When interpreting artistic worth, politics and ideology always trump form and content. But here it’s unclear what’s motivating the filmmakers beyond the obvious (money, ratings) and what if anything the series stands for.
They’re clearly aspiring for something more substantial than the more genre-fied shows typical of its co-creator, Ryan Murphy, such as Ratched and American Horror Story. The camerawork from cinematographers Jason McCormick and John T. Connor is slow and measured, evoking a lingering stillness and gradually unveiling vivid spaces—such as the protagonist’s apartment, which is a key location (particularly in the first episode). The acting is impressive: Evan Peters being chillingly dead-eyed in the lead role, letting the ugliness of the show colour him, and Richard Jenkins delivering one of his best performances as Dahmer’s father: horrified by his shortcomings as a parent but unwilling to entirely give up on his son.
A critic’s opinion isn’t “better” than a general viewer’s, but it should always come from a more informed place. In this instance critics should be able to draw on other works that have morally failed us, as well as those exploring difficult subjects with tact and sophistication. This is another reason for the aforementioned divide: critics have higher standards because they’ve tend to have seen a greater number of superior productions, which resist (unlike Dahmer) cheap thrills. And one more reason while we’re at it: audiences watch a show like this because they assume it’s going to be gross, while critics tend to watch under the assumption (delusion?) that they’re partaking in some kind of higher calling.

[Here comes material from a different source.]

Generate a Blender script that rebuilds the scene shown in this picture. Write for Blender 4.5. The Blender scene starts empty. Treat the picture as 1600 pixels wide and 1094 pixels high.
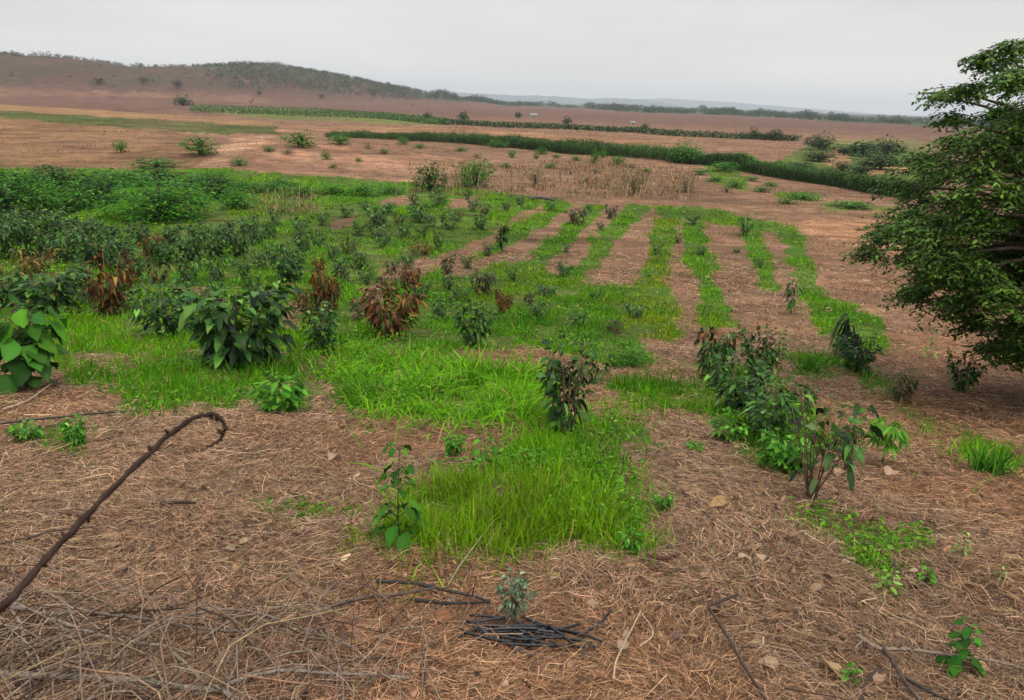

The question of whether the show glamorizes its protagonist is a tricky one. It’s clear Dahmer has a mental illness and isn’t a happy man. But that’s nowhere near enough to defend a show that reaches into the sewer, retrieving gross-out images including corpses and body parts, and fetishistically capturing the protagonist’s early fascination with dead animals. The writers attempt a moral high ground by depicting the police as dangerously inept: not exactly Keystone Cops, but people who couldn’t spot a criminal if they were dressed in a Beagle Boys outfit and came up and farted in their faces. In one scene the police take a look around Dahmer’s apartment and fail to see a corpse lying on the floor in the next room.
This allows the creators to divert focus from a central point of contention—the portrayal of a serial killer—and into a space of broad consensus (the police were incompetent, and they could have stopped him). A similar strategy was executed far more meaningfully in Justin Kurzel’s delicately made film Nitram, based on the life of the perpetrator of the Port Arthur massacre. When the protagonist goes shopping for guns and easily acquires them, Kurzel reveals his raison d’être: the film is a polemical commentary on the system that allowed a very unwell individual to become dangerously armed. In Nitram this moment changed its entire focus. The comparable element is Dahmer is half-arsed, despite great potential to make more of the fact that Dahmer lived in a predominantly black neighbourhood (and preyed on mostly gay people of colour) with scanter police resources and racist cops.
Another way to shift moral framing is to begin one way and end another. Dahmer gets a more interesting structure later on, in episode six for instance deriving into the life of a deaf character, one of Dahmer’s victims, and presenting the episode largely from his point of view (eventually bringing a kernel of truth to a stone cold lie spread by Netflix’s PR team: that the show unfolds from the perspective of victims. It does not, and this deception very much made the rounds). This strategy is reminiscent of Paul Greengrass’ film 22 July, which opens with a blood-curdling re-enactment of the 2011 Norway terrorist attacks and later becomes in part about human resilience, via a subplot involving a victim learning to walk again.
It’s harder to justify this approach in a television format, given it cannot be assumed the audience will continue watching for a show’s entire (in this instance 10 episode) arc. It’s also a question of focus. If the producers of Dahmer were serious about taking a non-exploitative approach, why not make episode six the first episode and build it out from there? We know the answer: because exploitation sells, and focusing on a serial killer gets people talking. Audiences and critics alike.